How pointless! How juvenile! How vague and circumstantial! I felt like I should destroy the two or three notebooks of handwritten events in order to destroy any evidence that I was ever such a terrible writer and philosopher!
Again it reinforces the idea that living in the present is so much better than wishing for the past. Even as I went to go pick the kids up from the very same elementary school I attended as a youngling, I hardly felt nostalgic. The smell of that place never changes, and smell brings back memories like no other sense, but it only twinged my nostalgic heartstrings. I am glad I am here now, with all the added responsibilities, expectations, and disappointments of life.
Memories are nice, but only to be remembered and not relived and stuff.

Thursday, November 3, 2011

Cabin Fever

The captain of the "Soul" looked out over the foggy sea and mused to himself as a dozen cliches passed through his mind... They had been out to sea now for nearly three months.
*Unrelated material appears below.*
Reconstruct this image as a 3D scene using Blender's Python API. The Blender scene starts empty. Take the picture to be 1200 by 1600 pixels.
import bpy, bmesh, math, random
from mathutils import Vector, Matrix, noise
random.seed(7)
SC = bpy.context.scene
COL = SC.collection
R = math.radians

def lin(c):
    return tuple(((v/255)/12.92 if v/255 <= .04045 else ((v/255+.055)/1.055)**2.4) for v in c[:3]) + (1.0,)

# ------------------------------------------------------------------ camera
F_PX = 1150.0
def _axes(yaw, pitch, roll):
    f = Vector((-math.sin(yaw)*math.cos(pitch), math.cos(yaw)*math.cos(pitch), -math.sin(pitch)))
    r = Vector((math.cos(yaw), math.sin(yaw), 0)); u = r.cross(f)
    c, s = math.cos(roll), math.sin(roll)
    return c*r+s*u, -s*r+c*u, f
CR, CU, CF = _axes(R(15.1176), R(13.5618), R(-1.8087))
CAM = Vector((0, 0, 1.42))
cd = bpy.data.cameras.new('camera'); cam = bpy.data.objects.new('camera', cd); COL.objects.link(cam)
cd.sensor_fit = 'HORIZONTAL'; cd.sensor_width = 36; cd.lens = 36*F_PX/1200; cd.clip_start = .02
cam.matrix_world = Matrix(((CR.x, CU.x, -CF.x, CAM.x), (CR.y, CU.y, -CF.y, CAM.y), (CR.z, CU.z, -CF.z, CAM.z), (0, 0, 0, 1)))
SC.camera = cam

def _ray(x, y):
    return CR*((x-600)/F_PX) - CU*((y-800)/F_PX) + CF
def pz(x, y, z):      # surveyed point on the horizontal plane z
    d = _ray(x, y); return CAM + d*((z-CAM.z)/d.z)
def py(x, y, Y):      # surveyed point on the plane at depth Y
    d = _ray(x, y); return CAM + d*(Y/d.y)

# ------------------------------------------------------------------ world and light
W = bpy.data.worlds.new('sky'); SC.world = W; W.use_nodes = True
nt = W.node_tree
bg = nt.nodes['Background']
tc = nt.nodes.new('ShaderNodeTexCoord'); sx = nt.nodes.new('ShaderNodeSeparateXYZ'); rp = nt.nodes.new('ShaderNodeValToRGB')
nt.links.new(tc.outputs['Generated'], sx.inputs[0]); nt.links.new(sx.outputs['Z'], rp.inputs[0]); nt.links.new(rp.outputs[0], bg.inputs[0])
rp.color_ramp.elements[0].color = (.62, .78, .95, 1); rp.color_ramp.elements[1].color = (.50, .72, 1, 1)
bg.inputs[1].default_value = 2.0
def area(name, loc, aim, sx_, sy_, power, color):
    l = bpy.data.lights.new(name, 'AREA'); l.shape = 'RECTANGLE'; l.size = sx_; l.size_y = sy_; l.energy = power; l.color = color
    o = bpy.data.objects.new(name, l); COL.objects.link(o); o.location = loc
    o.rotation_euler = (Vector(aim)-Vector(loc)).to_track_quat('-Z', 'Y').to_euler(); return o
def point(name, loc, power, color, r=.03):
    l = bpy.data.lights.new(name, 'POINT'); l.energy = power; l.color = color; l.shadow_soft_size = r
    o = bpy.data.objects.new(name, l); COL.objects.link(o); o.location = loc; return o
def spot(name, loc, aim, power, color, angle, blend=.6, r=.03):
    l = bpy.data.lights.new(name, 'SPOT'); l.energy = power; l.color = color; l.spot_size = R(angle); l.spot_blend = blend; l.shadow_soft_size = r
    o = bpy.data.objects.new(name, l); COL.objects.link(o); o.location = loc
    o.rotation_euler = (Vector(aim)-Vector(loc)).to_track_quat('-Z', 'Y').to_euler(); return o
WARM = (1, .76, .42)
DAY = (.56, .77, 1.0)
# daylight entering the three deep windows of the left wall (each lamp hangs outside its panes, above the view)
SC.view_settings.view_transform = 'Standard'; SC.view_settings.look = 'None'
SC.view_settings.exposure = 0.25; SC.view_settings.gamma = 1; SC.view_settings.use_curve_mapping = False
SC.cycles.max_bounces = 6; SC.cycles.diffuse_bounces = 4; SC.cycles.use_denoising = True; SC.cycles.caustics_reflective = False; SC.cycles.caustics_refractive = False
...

The men were growing restless and the rations were receding along with the captain's hairline. The captain looked up but this biting fog shrouded even the stars in the heavy dark of the night sky.
At least we're not going in the wrong direction, the captain mused to himself.
"Wicked fog this evenin'."
The captain was startled by the sudden appearance of his first mate by his side. What a strange accent the man had...
"Minds me of the time we lost harf the crew off the coasts of Madagascur on account of leaky life boats..."
"Stow it!" snapped the captain, "I've heard that a dozen times before. You're like a broken record that knows exactly when to annoy me the most by interrupting my... musings."
The first mate was a bit taken aback. The captain surely did love to muse these days. In fact, did he do much else besides muse?
"I suppose you'll be breakin into a musical number next about having what they call, 'cabin fever'?" the captain said.
"No, I was more just comin up topside to invite you down below. The crew be gettin ready to play 'nother tournament of Stratego and we know it's not the same without ye."
The captain thought for a moment. He did love the games...
"No thanks. I've got some more reading and musing to do."
He pulled out the pocket watch with the cliche picture of his beloved above the timekeeping piece. It was a strange watch... it counted backwards as if time reverted itself every time the captain decided to pay attention to it. Ironically or perhaps not so ironically, the watch and the picture were both obscured by the condensation which settled on the glass surfaces almost immediately. It could have been from the captains breath in the frigid air, but it was more likely from the heavy moisture that smothered the atmosphere. Where would she be now after three months at sea? The captain couldn't even picture her face.
The first mate was already heading back under the deck when the captain asked aloud, "Does not the wind typically kick up after such a dense fog?"
The first mate stopped in his tracks, "Huh? You know I don't know a first thing about sailin' or wheather tellin' cap. Should I have the men run out some oars?"
The captain closed the watch and put it back in his pocket. Once again, he looked to the sky as if the last few moments could have dispelled the shroud that hid the heavens.
"Not until I can see the stars again."
The Soul was dead in the dead water. Not even the faint decklamps creaked in their rusty rungs for no wind had blown for two months. The captain began to move toward his quarters with the intention of losing himself in his books for another week or so.